I use this to manage all my photos. It lets you add binaries and synchronize then to a backend server (can be local, can be s3, back blaze, etc).
You can then "drop" files and it ensures a remote exists first. And when you drop the file your still see a symlink of it locally (it's broken) so that you know it exists.
My workflow is to add my files, sync them to both a local server and b2, then I drop and fetch folders as i need (need disk space? "git annex drop 2022*", want to edit some photos? "git annex get 2022_10_01".
Another user said it - what your asking for isn't a backup, it's just data transfer.
It sounds like you're looking for a storage backend that hosts all your data and can download data to the client side on the fly.
If your use case is Windows, Nextcloud Desktop may be what you looking for. I have a similar setup with the game clips folder. It detects changes and auto uploads then, while deleting less recently used data that's properly server side. This feature might be in Mac but I haven't tested it.
Backup wise, I capture an rsync of the nextcloud database and filesystem server-side and store it on a different chassis. That then gets backed up again to a USB drive I can grab and run.

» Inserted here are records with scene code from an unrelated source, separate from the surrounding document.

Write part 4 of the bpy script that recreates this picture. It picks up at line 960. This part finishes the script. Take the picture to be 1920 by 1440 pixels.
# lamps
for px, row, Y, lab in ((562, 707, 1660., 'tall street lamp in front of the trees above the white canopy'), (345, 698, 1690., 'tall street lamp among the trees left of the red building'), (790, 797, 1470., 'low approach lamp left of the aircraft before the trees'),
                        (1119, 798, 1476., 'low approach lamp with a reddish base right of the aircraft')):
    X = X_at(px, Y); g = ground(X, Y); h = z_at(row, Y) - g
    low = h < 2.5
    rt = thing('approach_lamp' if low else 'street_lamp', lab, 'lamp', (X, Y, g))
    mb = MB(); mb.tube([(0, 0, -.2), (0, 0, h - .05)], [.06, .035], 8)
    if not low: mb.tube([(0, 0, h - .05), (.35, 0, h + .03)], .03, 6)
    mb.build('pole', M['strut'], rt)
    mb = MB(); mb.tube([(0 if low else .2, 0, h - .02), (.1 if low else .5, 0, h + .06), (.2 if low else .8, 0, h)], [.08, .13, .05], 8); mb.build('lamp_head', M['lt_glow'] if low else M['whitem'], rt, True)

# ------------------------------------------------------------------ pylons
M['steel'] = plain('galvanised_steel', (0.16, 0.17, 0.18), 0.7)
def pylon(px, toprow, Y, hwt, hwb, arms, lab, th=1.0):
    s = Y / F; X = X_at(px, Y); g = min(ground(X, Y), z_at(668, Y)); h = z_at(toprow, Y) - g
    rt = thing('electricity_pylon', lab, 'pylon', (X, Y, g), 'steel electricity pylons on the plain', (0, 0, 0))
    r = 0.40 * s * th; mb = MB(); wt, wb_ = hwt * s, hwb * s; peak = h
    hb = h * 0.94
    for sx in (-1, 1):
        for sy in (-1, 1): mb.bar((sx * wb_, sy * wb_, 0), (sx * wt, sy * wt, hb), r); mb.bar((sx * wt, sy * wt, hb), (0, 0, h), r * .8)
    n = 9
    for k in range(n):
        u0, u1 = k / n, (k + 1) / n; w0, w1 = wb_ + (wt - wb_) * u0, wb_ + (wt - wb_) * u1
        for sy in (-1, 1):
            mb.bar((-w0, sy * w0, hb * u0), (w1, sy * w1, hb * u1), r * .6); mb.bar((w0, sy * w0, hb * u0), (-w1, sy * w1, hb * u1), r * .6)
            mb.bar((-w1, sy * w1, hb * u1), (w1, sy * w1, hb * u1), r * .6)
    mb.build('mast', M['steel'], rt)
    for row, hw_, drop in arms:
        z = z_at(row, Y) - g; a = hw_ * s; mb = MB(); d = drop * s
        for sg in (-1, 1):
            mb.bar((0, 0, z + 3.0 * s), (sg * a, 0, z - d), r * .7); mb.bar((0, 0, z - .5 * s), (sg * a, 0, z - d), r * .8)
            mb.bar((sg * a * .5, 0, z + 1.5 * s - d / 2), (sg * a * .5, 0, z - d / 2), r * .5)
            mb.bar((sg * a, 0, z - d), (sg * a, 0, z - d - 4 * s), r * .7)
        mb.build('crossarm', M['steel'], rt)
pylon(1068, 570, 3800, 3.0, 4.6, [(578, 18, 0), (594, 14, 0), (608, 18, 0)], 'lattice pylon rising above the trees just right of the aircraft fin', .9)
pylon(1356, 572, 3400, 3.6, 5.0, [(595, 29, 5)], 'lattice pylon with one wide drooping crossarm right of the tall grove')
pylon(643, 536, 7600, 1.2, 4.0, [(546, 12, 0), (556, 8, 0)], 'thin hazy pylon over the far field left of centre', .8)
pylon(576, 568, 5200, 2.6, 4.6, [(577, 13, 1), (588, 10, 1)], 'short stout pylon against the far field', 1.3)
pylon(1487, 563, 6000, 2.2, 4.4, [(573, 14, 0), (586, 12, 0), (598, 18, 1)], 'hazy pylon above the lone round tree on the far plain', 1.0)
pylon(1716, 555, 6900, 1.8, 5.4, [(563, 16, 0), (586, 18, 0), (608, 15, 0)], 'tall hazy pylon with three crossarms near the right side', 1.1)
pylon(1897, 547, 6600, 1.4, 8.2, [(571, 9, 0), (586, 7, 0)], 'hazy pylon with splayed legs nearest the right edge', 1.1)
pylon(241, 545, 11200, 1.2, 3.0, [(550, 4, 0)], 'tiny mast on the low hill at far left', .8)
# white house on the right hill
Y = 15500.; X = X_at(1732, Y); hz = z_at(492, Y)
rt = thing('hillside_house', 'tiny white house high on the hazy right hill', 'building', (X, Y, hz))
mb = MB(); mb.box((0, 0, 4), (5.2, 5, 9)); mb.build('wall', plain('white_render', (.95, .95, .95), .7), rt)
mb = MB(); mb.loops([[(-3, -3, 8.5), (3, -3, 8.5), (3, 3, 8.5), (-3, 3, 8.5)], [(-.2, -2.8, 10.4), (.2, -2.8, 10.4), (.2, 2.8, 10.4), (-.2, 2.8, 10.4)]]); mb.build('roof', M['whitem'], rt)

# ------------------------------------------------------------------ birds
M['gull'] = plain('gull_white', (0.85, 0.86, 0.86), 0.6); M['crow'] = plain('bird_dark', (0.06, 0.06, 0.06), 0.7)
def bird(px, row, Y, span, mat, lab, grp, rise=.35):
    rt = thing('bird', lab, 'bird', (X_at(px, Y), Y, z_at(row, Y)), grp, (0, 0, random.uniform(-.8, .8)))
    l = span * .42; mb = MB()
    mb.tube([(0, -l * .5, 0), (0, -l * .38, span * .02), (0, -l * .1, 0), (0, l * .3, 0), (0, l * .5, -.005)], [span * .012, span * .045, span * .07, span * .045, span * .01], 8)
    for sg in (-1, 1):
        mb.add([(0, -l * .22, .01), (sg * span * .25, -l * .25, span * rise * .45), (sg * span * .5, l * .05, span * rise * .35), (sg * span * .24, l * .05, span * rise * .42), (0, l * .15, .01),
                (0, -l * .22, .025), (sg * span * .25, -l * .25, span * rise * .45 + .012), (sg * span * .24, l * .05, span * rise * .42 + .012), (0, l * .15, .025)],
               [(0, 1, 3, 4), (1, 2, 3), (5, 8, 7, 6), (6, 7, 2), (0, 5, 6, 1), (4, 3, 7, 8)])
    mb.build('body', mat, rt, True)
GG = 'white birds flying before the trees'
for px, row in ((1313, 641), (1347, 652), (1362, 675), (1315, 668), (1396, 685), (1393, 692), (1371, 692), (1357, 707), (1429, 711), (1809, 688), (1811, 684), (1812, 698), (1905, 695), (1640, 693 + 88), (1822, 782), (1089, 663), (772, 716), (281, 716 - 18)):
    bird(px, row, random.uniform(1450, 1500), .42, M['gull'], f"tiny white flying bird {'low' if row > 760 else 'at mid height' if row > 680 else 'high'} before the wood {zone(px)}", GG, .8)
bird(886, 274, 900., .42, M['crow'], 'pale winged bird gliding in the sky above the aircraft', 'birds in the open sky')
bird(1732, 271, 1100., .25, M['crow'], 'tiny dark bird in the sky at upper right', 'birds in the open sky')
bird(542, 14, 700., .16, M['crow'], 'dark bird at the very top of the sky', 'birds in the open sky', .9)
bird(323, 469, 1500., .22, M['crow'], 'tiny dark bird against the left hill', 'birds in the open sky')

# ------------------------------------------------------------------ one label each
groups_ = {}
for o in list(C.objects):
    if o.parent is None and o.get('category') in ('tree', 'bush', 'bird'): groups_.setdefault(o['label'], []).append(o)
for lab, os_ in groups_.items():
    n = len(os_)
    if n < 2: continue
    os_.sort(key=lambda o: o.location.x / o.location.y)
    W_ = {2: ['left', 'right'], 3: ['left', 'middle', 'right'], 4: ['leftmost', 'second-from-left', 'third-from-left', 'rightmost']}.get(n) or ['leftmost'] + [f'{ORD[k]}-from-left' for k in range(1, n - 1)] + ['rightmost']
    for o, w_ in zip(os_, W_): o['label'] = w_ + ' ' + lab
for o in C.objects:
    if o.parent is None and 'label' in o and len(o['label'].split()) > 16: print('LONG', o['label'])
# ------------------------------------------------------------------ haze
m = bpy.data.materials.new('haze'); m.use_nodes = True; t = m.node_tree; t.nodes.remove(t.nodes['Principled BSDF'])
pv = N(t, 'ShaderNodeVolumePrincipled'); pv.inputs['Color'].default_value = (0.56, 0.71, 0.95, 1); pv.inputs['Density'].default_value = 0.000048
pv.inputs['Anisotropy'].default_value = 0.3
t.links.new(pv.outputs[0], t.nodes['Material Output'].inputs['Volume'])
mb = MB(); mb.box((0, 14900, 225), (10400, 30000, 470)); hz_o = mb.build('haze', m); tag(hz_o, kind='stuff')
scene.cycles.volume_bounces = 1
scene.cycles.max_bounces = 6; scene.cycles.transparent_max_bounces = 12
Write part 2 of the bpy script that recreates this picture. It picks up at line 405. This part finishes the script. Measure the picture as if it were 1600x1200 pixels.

On windows it supports thin sync (meaning that it keep a reference to the file instead of the whole file), on Linux not yet, as it is still in alpha (but you can just connect it as a remote disk and be done with it. That's how I do with mines).
If you don't want the whole Nextcloud, there are standalone cli WebDAV servers.
Save your files to a local s3 object storage mount, enable versioning for immutability and use erasure coding for fault tolerance. You can use Lustre or some other S3 software for the mount. S3 is great for single user file access. You can also replicate to any cloud based S3 for offsite.